A Mathematician's Apology is an interesting insight into the mind of a mathematician, an investigation of what mathematics 'really' is, and why one would want to mess about with it. It's a relatively brief work, written in 1940 when Hardy was in his 60s and, he sadly concluded, was quite finished as a mathematician. Probably the most famous quote from the work is Hardy's dictum that mathematics is a "young man's game." The edition I have on the Kindle also includes an introduction by CP Snow that is nearly as long as the work itself, and provides a lot more biographical detail, including details of his student life:
Hardy had decided-I think before he left Winchester-that he did not believe in God. With him, this was a black-and-white decision, as sharp and clear as all other concepts in his mind. Chapel at Trinity was compulsory. Hardy told the Dean, no doubt with his own kind of shy certainty, that he could not conscientiously attend. The Dean, who must have been a jack-in-office, insisted that Hardy should write to his parents and tell them so. They were orthodox religious people, and the Dean knew, and Hardy knew much more, that the news would give them pain-pain such as we, seventy years later, cannot easily imagine.
Hardy struggled with his conscience. He wasn't worldly enough to slip the issue. He wasn't even worldly enough-he told me one afternoon at Fenner's, for the wound still rankled-to take the advice of more sophisticated friends, such as George Trevelyan and Desmond MacCarthy, who would have known how to handle the matter. In the end he wrote the letter. Partly because of that incident, his religious disbelief remained open and active ever after. He refused to go into any college chapel even for formal business, like electing a master. He had clerical friends, but God was his personal enemy.
One of Hardy's claims to fame is having discovered the self-taught & idiosyncratic Indian mathematician
Ramanujan, who had sent some of his bizarre discoveries to him. "[Hardy] was accustomed to receiving manuscripts from strangers, proving the prophetic wisdom of the Great Pyramid, the revelations of the Elders of Zion, or the cryptograms that Bacon had inserted in the plays of the so-called Shakespeare.
So Hardy felt, more than anything, bored. He glanced at the letter, written in halting English, signed by an unknown Indian, asking him to give an opinion of these mathematical discoveries."
Hardy was soon intrigued, and took the time to puzzle some of out. An interesting detail of which I was unaware is that...
"But I mentioned that there were two persons who do not come out of the story with credit. Out of chivalry Hardy concealed this in all that he said or wrote about Ramanujan. The two people concerned have now been dead, however, for many years, and it is time to tell the truth. It is simple. Hardy was not the first eminent mathematician to be sent the Ramanujan manuscripts. There had been two before him, both English, both of the highest professional standard. They had each returned the manuscripts without comment. I don't think history relates what they said, if anything, when Ramanujan became famous."

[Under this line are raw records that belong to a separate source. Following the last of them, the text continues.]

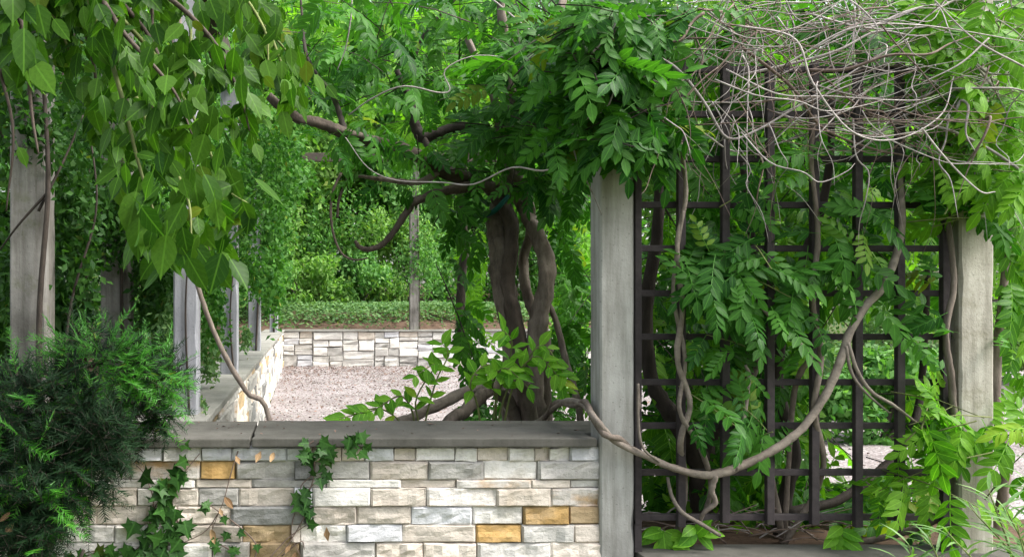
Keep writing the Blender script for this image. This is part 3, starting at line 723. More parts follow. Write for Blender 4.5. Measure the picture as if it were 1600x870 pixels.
# teal tie round the twin trunks
V, Fc = tube(A([(757, 338, 4.99), (772, 330, 4.90), (786, 316, 4.88), (800, 300, 4.94), (806, 292, 5.0)]), [.010, .014, .014, .012, .008], n=14, sides=6)
part('tie_band', raw_mesh('tie_band', [v - base for v in V], Fc, M['tie'], True), wi, label='teal tie round the twisted trunk')
center = [(840, 130, 100, 100, 4.1, 5.0, 40), (650, 100, 150, 60, 4.6, 6.4, 17), (500, 80, 120, 70, 4.3, 6.4, 20), (700, 10, 300, 40, 4.1, 6.5, 22),
          (915, 80, 80, 90, 3.9, 5.0, 28), (885, 330, 40, 100, 5.2, 6.4, 30), (712, 345, 24, 60, 4.6, 5.4, 9), (600, 295, 50, 14, 4.5, 5.0, 8), (560, 205, 90, 26, 4.4, 4.9, 10), (690, 240, 50, 26, 4.5, 5.0, 7),
          (900, 520, 36, 110, 5.4, 6.4, 26), (730, 480, 20, 40, 5.2, 5.6, 5), (840, 250, 60, 40, 4.4, 5.6, 12), (640, 225, 60, 30, 5.2, 6.2, 6), (740, 210, 40, 30, 4.5, 5.5, 6), (790, 630, 90, 20, 5.5, 6.0, 8)]
stm, P, D, Nn, S = shoots(center, leaf=(.14, .23))
shoot_stems('shoot_stems', stm, .0035, M['bark_dark'], wi, base)
spread_leaves('foliage', T_COMP, T_COMP_LO + T_COMP[:2], M['leaf_wist'], P, D, Nn, S, wi, base, 300)
# upper layer of the same canopy, farther back; sunlight put into the leaf colour
stm, P, D, Nn, S = shoots([(620, 60, 220, 90, 6.8, 9.5, 60), (600, 170, 120, 50, 6.8, 9.5, 18), (880, 200, 90, 160, 6.5, 8.5, 40), (870, 420, 60, 140, 6.6, 8.0, 30), (760, 440, 60, 90, 6.8, 8.5, 16)], leaf=(.19, .28), length=(.5, 1.0))
bs = [batch(T_COMP_LO[k], P[k::5], D[k::5], Nn[k::5], S[k::5]) for k in range(5)]
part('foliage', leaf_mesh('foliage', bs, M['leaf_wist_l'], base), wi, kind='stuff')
shoot_stems('shoot_stems', stm, .004, M['bark_dark'], wi, base)

# bright young shoots rising behind the coping
base = Vector((.78, 4.35, 0))
sh = thing('wisteria_shoots', base, 'bright green young leafy shoots rising just behind the coping at the trunk foot', 'plant')
sp_pts = [[(640, 900, 4.4), (640, 700, 4.35), (600, 640, 4.28), (545, 650, 4.2), (530, 655, 4.15)], [(640, 900, 4.4), (650, 690, 4.35), (630, 620, 4.3), (585, 640, 4.25), (560, 646, 4.2)],
          [(640, 900, 4.4), (660, 690, 4.35), (680, 600, 4.3), (700, 555, 4.3), (690, 535, 4.3)], [(640, 900, 4.4), (655, 690, 4.35), (650, 625, 4.3), (680, 570, 4.28), (645, 590, 4.25)],
          [(760, 900, 4.4), (770, 660, 4.3), (790, 585, 4.2), (800, 535, 4.15), (785, 515, 4.1)], [(760, 900, 4.4), (790, 650, 4.3), (820, 570, 4.2), (850, 540, 4.15), (885, 590, 4.1)],
          [(760, 900, 4.4), (780, 650, 4.25), (830, 560, 4.15), (865, 580, 4.1), (885, 612, 4.1)], [(760, 900, 4.4), (775, 650, 4.3), (770, 600, 4.2), (790, 575, 4.12), (830, 610, 4.1)],
          [(760, 900, 4.4), (750, 660, 4.3), (735, 600, 4.2), (760, 570, 4.2), (790, 590, 4.12)]]
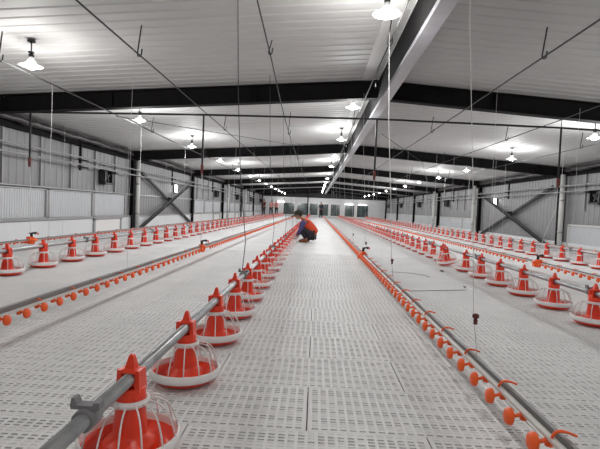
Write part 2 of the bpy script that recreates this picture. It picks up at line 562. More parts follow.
# black inlet boxes on the walls, one each bay except the braced bay
for xw, side in ((XL, 'left'), (XR, 'right')):
    s = 1 if xw < 0 else -1
    n_ = 0
    for k in (0, 2, 3, 4, 5):
        y = BAYS[k] + (5.3 if s > 0 else 5.35)
        t = thing('wall_fan', (xw + s*.03, y, 1.6), 'black square wall fan high on the %s wall, %s from the front' % (side, bayname[n_]), 'fan', 'wall fans %s' % side)
        n_ += 1
        mb = MB(); h = .19
        for dy, dz, wy, wz in ((0, h, .5, .05), (0, -h, .5, .05), (h*1.15, 0, .05, .42), (-h*1.15, 0, .05, .42)):
            mb.box((s*.11, dy, dz), (.16, wy, wz))
        mb.box((s*.04, 0, 0), (.02, .44, .38)); mb.build('housing', M['black'], t)
        mb = MB()
        for a in range(4):
            an = a*PI/2 + .5
            mb.bar((s*.13, 0, 0), (s*.13, .16*math.cos(an), .16*math.sin(an)), .03, .07)
        mb.tube([(s*.08,0,0),(s*.16,0,0)], .04, 12); mb.build('blades', M['steel2'], t)
        mb = MB(); mb.box((s*.22, .28, .14), (.14, .12, .05)); mb.build('motor_arm', M['black'], t)

# small lit wall lamps in the braced bay
for xw, side, y in ((XL, 'left', 19.6), (XR, 'right', 20.3)):
    s = 1 if xw < 0 else -1
    t = thing('wall_lamp', (xw + s*.03, y, 1.56), 'small bright lamp on the %s wall behind the X-brace' % side, 'lamp')
    mb = MB(); mb.box((s*.02, 0, 0), (.04, .30, .34)); mb.build('housing', M['steel2'], t)
    mb = MB(); mb.box((s*.05, 0, 0), (.02, .26, .30)); mb.build('lit_panel', M['walllamp'], t)

# short lit tubes at the far end
for i, x in enumerate((-4.1, 3.75, 5.3)):
    t = thing('tube_light', (x, Y1 - .18, 1.62), 'short bright tube light above a far end window, %s' % ('left of the worker', 'left one of the right pair', 'right one of the right pair')[i], 'light')
    mb = MB(); mb.box((0, .04, 0), (.95, .08, .05)); mb.build('holder', M['duct'], t)
    mb = MB(); mb.tube([(-.45,-.02,0),(.45,-.02,0)], .03, 8); mb.build('tube', M['tube'], t)

# ------------------------------------------------------------------ lamps
def lamp_proto():
    t = thing('bulb_lamp', (0,0,0), 'lamp', 'lamp')
    mb = MB(); mb.tube([(0,0,0),(0,0,-.018)], .045, 14); mb.tube([(0,0,-.018),(0,0,-.14)], .008, 8); mb.tube([(0,0,-.13),(0,0,-.145)], .034, 12); mb.tube([(0,0,-.145),(0,0,-.165)], .018, 12); mb.tube([(0,0,-.165),(0,0,-.20)], [.030,.028], 12)
    mb.build('socket', M['black'], t)
    mb = MB(); mb.lathe([(.028,-.195),(.030,-.22),(.045,-.25),(.075,-.275),(.115,-.292),(.135,-.298),(.115,-.302),(.07,-.30)], n=20)
    mb.build('shade', M['shade'], t)
    mb = MB(); mb.ellipsoid((0,0,-.302), (.060,.060,.035), 14, 8)
    mb.build('bulb', M['bulb'], t)
    return t


lamp0 = lamp_proto(); used = False
rows = [(-3.46, [-2.1, 1.55, 5.3] + [8.6 + 3.65*k for k in range(12)], 'left'),
        (0.58, [-3.0 + .6, 0.6, 4.28] + [8.15 + 3.75*k for k in range(12)], 'centre'),
        (5.2, [-2.0, 1.6, 5.2] + [8.75 + 3.62*k for k in range(12)], 'right')]
LAMP_W = 27.0
for x, ys, nm in rows:
    for k, y in enumerate(ys):
        if y > Y1 - 1: continue
        z = ceil_z(x) - .02
        o = lamp0 if not used else copy_tree(lamp0)
        used = True
        o.location = (x, y, z)
        if k < 2 or (nm == 'right' and k < 3):
            o['label'] = 'bright bulb lamp under the ceiling in the %s row, behind or beside the viewer' % nm
        else:
            o['label'] = 'bright bulb lamp hanging under the ceiling, %s in the %s row' % (nth(k - (3 if nm == 'right' else 2)), nm)
        o['group'] = 'ceiling bulb lamps'
        ld = bpy.data.lights.new('bulb_light', 'POINT'); ld.energy = LAMP_W; ld.color = (1.0, .965, .93) if y < 3.2 else ((1.0, .985, .965) if y < 6 else (.965, .99, 1.0)); ld.shadow_soft_size = .08
        if y < 3.2: ld.energy = LAMP_W * .42
        elif y < 6: ld.energy = LAMP_W * .72
        if 6 < y < 24: ld.energy = LAMP_W * 1.25
        lo = bpy.data.objects.new('bulb_light', ld); lo.location = (0, 0, -.52); col.objects.link(lo); lo.parent = o

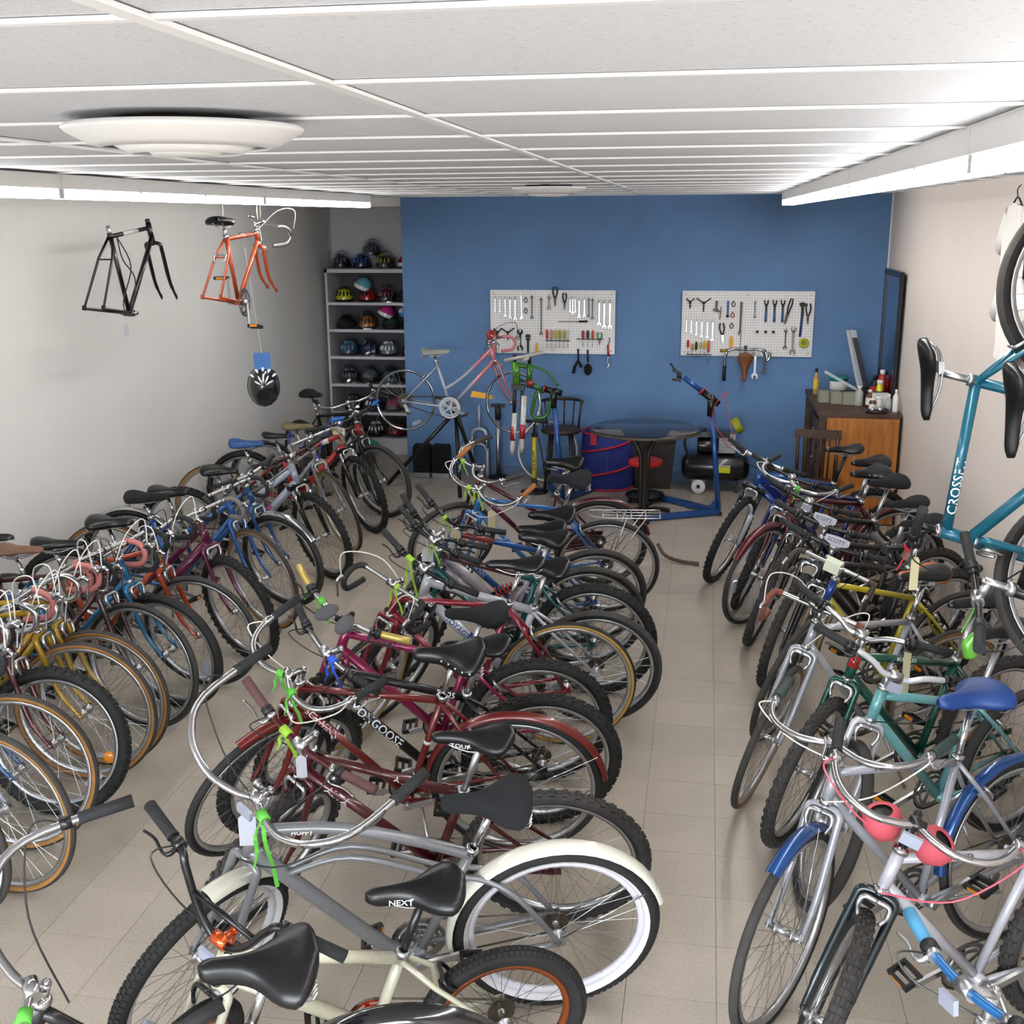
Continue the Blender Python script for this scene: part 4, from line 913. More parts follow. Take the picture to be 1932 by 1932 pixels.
# ================================================================== HUNG FRAMES AND BIKES
def string(path, parent=None, m=None): return MB().tube(path, .0018, 5).build('string', m or CABLEW, parent)
def frame_thing(name, label, M, g, col, extra):
    t = thing(name, label, 'bicycle frame', M); frame_mesh(g, 'diamond', .0145, .016, .0145).build('frame', col, t); fork_parts(t, g, 'rigid', col, MX())
    extra(t, g); return t
def ex1(t, g):
    a, s = g['a'], g['s']
    MB().tube([g['ST'] - s * .02, g['ST'] + s * .05], .0125, 10).build('seat_post', ALLOY, t)
    MB().tube([g['HT'], g['HT'] + a * .03], .016, 10).build('headset', BLACKM, t)
    MB().tube([g['BB'] - YV * .06, g['BB'] + YV * .06], .012, 10).build('bottom_bracket', STEEL, t)
    top = g['ST'] + V((.03, -.03, -.02)); MB().tube(smooth_path([top, top + V((.05, 0, -.14)), g['BB'] + V((.06, -.03, .22)), g['BB'] + V((-.02, -.04, .04)), g['BB'] + V((-.10, -.05, -.01)), g['BB'] + V((-.12, -.03, .08)), g['BB'] + V((.02, -.03, .3)), top], 5), .0045, 5).build('chain', mat('chain_steel', '#4c463e', .5, .8), t)
    MB().tube([(g['ST'] - s * .018).lerp(g['HT'] - a * .028, f_) for f_ in (.28, .66)], .0153, 12).build('paint_band', plain('b9b4b4', .4), t)
    string([g['ST'] + s * .05, g['ST'] + s * .05 + V((0, 0, 2.743 - 1.67 - (g['ST'] + s * .05).z))], t)
frame_thing('stripped_bicycle', 'bare black bicycle frame with fork hanging near the left wall', T(-3.72, 6.534, 1.67, 90), geom(**dict(G_RD)), paint('17141a'), ex1)
o = MB().prism([(-.028, -.045), (.028, -.045), (.028, .02), (0, .045), (-.028, .02)], .0015, T(-3.74, 6.95, 1.845, 90) @ MX.Rotation(R_(90), 4, 'X')).build('paper_tag', TAGW)
tag(o, 'small white paper tag hanging below the black hanging frame', 'tag')
string([(-3.74, 6.95, 1.93), (-3.74, 6.95, 1.89)], o)
OR = paint('d0592c')
t, g, S, SB = bike(dict(name='stripped_bicycle', label='orange bicycle frame with saddle and drop bars hanging near the left wall', col=OR, g=dict(G_RD, sl=.47, sh=.53, fl=.35, hl=.10, sup=.04), M=T(-3.22, 7.144, 1.70, 90), nowheels=True, saddle=('wide', VINYL),
    rad=RD_, metal=CHROME, barm=CHROME, grip=CHROME, kick=False, nochain=True, single=True, cable=CABLEW, lever=None, st=-35, crank=95, ringr=.10))
t['category'] = 'bicycle frame'
string([g['SP'], V((g['SP'].x, 0, 2.743 - 1.70))], t); string([g['BC'], V((g['BC'].x, 0, 2.743 - 1.70))], t)
# helmet hung on a string from the orange frame
M_HK = mat('helmet_black_gloss', '#17181c', .18, coat=.8); M_HW = mat('helmet_white', '#e6e8ea', .3, coat=.5)
def helmet_shell(n=16, m=8):
    return MB().ball((0, 0, 0), (.105, .135, .125), n, m, z0=-.12)
def helmet(M, label, shell, accent, bag=False, group='helmets on the shelf', style=0, name='helmet'):
    t = thing(name, label, 'helmet', M, group)
    obj('shell', cached(('hs', shell.name), lambda: helmet_shell().mesh('shell', shell)), t)
    obj('rim', cached(('hr', 0), lambda: MB().tube([(.103 * math.cos(i * .3927), .133 * math.sin(i * .3927), -.02) for i in range(16)], .009, 6, closed=True).mesh('rim', BLACKP)), t)
    if style == 0:   # vented
        def vents():
            mb = MB()
            for k in range(-2, 3):
                for j, (e0, e1) in enumerate(((12, 44), (52, 82))):
                    p = []
                    for q in range(6):
                        el = R_(e0 + (e1 - e0) * q / 5); az = R_(-90 + k * 26 * (1 if j == 0 else 1.25))
                        p.append(V((.107 * math.cos(el) * math.cos(az), .137 * math.cos(el) * math.sin(az), .127 * math.sin(el))))
                    mb.tube(p, [.003, .010, .012, .011, .008, .002], 6, flat=.6)
            return mb
        obj('vents', cached(('hv', accent.name), lambda: vents().mesh('vents', accent)), t)
    elif style == 1:   # smooth skate shell with a coloured band
        obj('band', cached(('hb', accent.name), lambda: MB().lathe([(.136, -.012), (.1385, .004), (.136, .03)], 20, MX.Scale(.775, 4, XV)).mesh('band', accent)), t)
    if bag:
        def bagm():
            mb = MB(); rnd = random.Random(3); n, m = 14, 9; vs = []
            for i in range(m + 1):
                b_ = -.4 + (math.pi / 2 + .4) * i / m
                for k in range(n):
                    q = 2 * math.pi * k / n; w = 1 + rnd.uniform(-.10, .12); vs.append((.125 * math.cos(b_) * math.cos(q) * w, .155 * math.cos(b_) * math.sin(q) * w, .165 * math.sin(b_) * w))
            fs = [(i * n + k, i * n + (k + 1) % n, (i + 1) * n + (k + 1) % n, (i + 1) * n + k) for i in range(m) for k in range(n)]
            return mb.add(vs, fs, 0, False)
        obj('plastic_bag', cached('bag', lambda: bagm().mesh('plastic_bag', M_FILM)), t)
    return t
M_FILM = bpy.data.materials.new('clear_film'); M_FILM.use_nodes = True
nt = M_FILM.node_tree; b_ = nt.nodes['Principled BSDF']; outn = nt.nodes['Material Output']
gl = nt.nodes.new('ShaderNodeBsdfGlossy'); gl.inputs['Roughness'].default_value = .12; tr = nt.nodes.new('ShaderNodeBsdfTransparent'); tr.inputs['Color'].default_value = (.9, .92, .95, 1)
mxs = nt.nodes.new('ShaderNodeMixShader'); mxs.inputs['Fac'].default_value = .16
nt.links.new(tr.outputs[0], mxs.inputs[1]); nt.links.new(gl.outputs[0], mxs.inputs[2]); nt.links.new(mxs.outputs[0], outn.inputs['Surface'])
hz = V((.375, -.927, .12)).normalized(); hy = V((0, 0, -1)); hy = (hy - hz * hy.dot(hz)).normalized(); hx = hy.cross(hz)
HMx = MX.Translation((-3.25, 8.02, 1.33)) @ MX((hx, hy, hz)).transposed().to_4x4() @ MX.Scale(1.1, 4)
ht = helmet(HMx, 'glossy black helmet with white streaks hanging by a string under the orange frame', M_HK, M_HW, group=None)
MB().prism([(-.055, -.06), (.055, -.06), (.055, .045), (.035, .06), (-.035, .06), (-.055, .045)], .002, MX.Translation((0, -.165, .06))).build('card', mat('card_blue', '#2a64a8', .5), ht)
string([V((0, -.22, .06)), HMx.inverted() @ V((-3.22, 7.75, 2.35))], ht)

# vertical hung bicycles by the right wall: local forward points down, saddle towards the aisle
def hung_M(st_world, g, tilt=0):
    Rm = MX(((0, 0, -1), (0, -1, 0), (-1, 0, 0))).to_4x4(); Rm = MX.Rotation(R_(tilt), 4, 'Y') @ Rm
    return MX.Translation(V(st_world) - Rm @ g['ST']) @ Rm
TEAL = paint('187a96'); gh = dict(R=.342, wb=1.03, hl=.13, sl=.50, sh=.60, bar='riser', bw=.29)
t, g, S, SB = bike(dict(label='teal bicycle hung vertically by its rear wheel near the right wall', col=TEAL, g=gh, M=hung_M((.885, 4.0, 2.0), geom(**gh), -4), rad=(.019, .021, .018), tyre=SEM, saddle=('slim', VINYL), kick=False,
    barm=BLACKM, stem=BLACKM, st=25, post=ALLOY, ribbon=[(-.25, mat('red_ribbon', '#c8202c', .6), .12)], text=[('CROSSFIT', 'tt', .046, .07, 'e8f0f2', 0, 1), ('N', 'st', .05, .12, 'e8f0f2', 0, 1)], headset=CHROME, tags=[(.2, TAGP, .03, .03, .12)]))
gh2 = dict(R=.335, wb=1.05, hl=.13, sl=.42, sh=.56, bar='flat', bw=.28)
t, g, S, SB = bike(dict(label='black bicycle hung vertically at the right edge, nearer than the teal one', col=BLACKM, g=gh2, M=hung_M((1.06, 3.42, 1.98), geom(**gh2), -3), frame='slope', rad=MT, tyre=SEM, saddle=('slim', VINYL), kick=False, st=-20,
    text=[('TRA', 'dt', .05, .12, 'dfe3e8', 0, 1)], ribbon=[(.1, GREENR, .14)]))
MB().tube(smooth_path([(.02, .13, .0), (.06, .14, .03), (.10, .15, .02)], 4), [.014] * 4 + [.02] * 5, 10).build('green_lever_hood', paint('6cc03c'), t, SB)
mb = MB()
for x, y in ((1.26, 4.0), (1.33, 3.42)): pass
for n, (x, y) in (('nearer teal bicycle', (1.27, 4.0)), ('black bicycle at right edge', (1.42, 3.42))):
    o = MB().tube(smooth_path([(x, y, 2.743), (x, y, 2.69), (x + .02, y, 2.655), (x, y, 2.63), (x - .02, y, 2.65)], 4), .005, 6).build('ceiling_hook', BLACKP); tag(o, 'black ceiling hook holding the rear wheel of the hung %s' % n, 'hook')

# bicycle in the black work stand
PINKFADE = mat('paint_pink_fade', '#a9b0c4', .3, .1, coat=.5); nt = PINKFADE.node_tree; pb = nt.nodes['Principled BSDF']
tcn = nt.nodes.new('ShaderNodeTexCoord'); sx = nt.nodes.new('ShaderNodeSeparateXYZ'); rp = nt.nodes.new('ShaderNodeValToRGB')
nt.links.new(tcn.outputs['Object'], sx.inputs[0]); nt.links.new(sx.outputs['X'], rp.inputs['Fac']); nt.links.new(rp.outputs['Color'], pb.inputs['Base Color'])
rp.color_ramp.elements[0].position = .60; rp.color_ramp.elements[0].color = lin('#a4abbd'); rp.color_ramp.elements[1].position = .70; rp.color_ramp.elements[1].color = lin('#d0828c')
gp_ = dict(R=.335, wb=1.04, hl=.14, sl=.42, sh=.50, bar='drop', bw=.26, sup=.05)
t, g, S, SB = bike(dict(label='pink and silver step-through bicycle with bare rims clamped in the black work stand', col=PINKFADE, g=gp_, M=T(-2.77, 10.3, .545, 0), frame='step', rad=(.016, .018, .016), bare=True, tyre=('semi', .05, RUBBER, RUBBER), rim=CHROME,
    saddle=('cruiser', mat('saddle_grey', '#8f938f', .6)), kick=False, metal=CHROME, forkcol=paint('cf7f88'), grip=mat('tape_rose', '#c87a80', .7), barm=CHROME, ringm=plain('c0c3ca', .3), ringr=.105, st=40, wref='white', cable=CABLE, cogr=.07))
MB().lathe([(.02, -.015), (.05, -.015), (.05, .015), (.02, .015)], 20, S @ MX.Translation(g['BC'] + V((.0, .05, .04))) @ MX.Rotation(R_(70), 4, 'X'), closed=True).build('tape_roll', mat('tape_red', '#b23a34', .6), t)
ws = thing('work_stand', 'black folding work stand with splayed legs holding the pink bicycle', 'repair stand', T(-2.30, 10.34, 0))
ap = V((0, .02, .78))
for e in (V((-.72, .12, .02)), V((.14, .40, .02)), V((.10, -.32, .02))): MB().tube([ap, e], .020, 8).build('leg', BLACKM, ws); 
MB().tube([ap - ZV * .05, ap + ZV * .12], .024, 10).build('column', BLACKM, ws)
MB().box((0, 0, .845), (.10, .05, .05)).build('clamp', plain('c98a1c', .5), ws)
MB().prism([(0, 0), (.19, -.02), (.23, .0), (.17, .03), (.02, .055)], .02, MX.Translation((.16, -.06, .93)) @ MX.Rotation(R_(90), 4, 'X')).build('yellow_lever', mat('lever_yellow', '#e2a61c', .5), ws)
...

Snow also talks of Hardy's abiding love of cricket, and how he (Snow) would have to study up on the latest scores before visiting Hardy, in order to help cheer Hardy up in his later years of illness.
But to finally get to the man himself in his own words, Hardy more or less rejected the idea that the pursuit of mathematics is justified by its technological fruits:
"The mass of mathematical truth is obvious and imposing; its practical applications, the bridges and steam-engines and dynamos, obtrude themselves on the dullest imagination. The public does not need to be convinced that there is something in mathematics.
All this is in its way very comforting to mathematicians, but it is hardly possible for a genuine mathematician to be content with it. Any genuine mathematician must feel that it is not on these crude achievements that the real case for mathematics rests, that the popular reputation of mathematics is based largely on ignorance and confusion, and that there is room for a more rational defence."
He also considered that, even if mathematics was unimportant, it might well be right for those with an aptitude to pursue it. "Poetry is more valuable than cricket, but
Bradman would be a fool if he sacrificed his cricket in order to write second-rate minor poetry."
There is virtually no mathematics in the work, but there are occasional allusions to things that were unfamiliar to me: "
Farey is immortal because he failed to understand a theorem which Haros had proved perfectly fourteen years before; the names of five worthy Norwegians still stand in Abel's Life, just for one act of conscientious imbecility, dutifully performed at the expense of their country's greatest man." [I haven't the faintest idea what that refers to.]
Getting back to heart of the matter: "THERE are then two mathematics. There is the real mathematics of the real mathematicians, and there is what I will call the `trivial' mathematics, for want of a better word. The trivial mathematics may be justified by arguments which would appeal to Hogben, or other writers of his school, but there is no such defence for the real mathematics, which must be justified as art if it can be justified at all."
And here's one last awkwardly timed prediction: "There is one comforting conclusion which is easy for a real mathematician. Real mathematics has no effects on war. No one has yet discovered any warlike purpose to be served by the theory of numbers or relativity, and it seems very unlikely that anyone will do so for many years."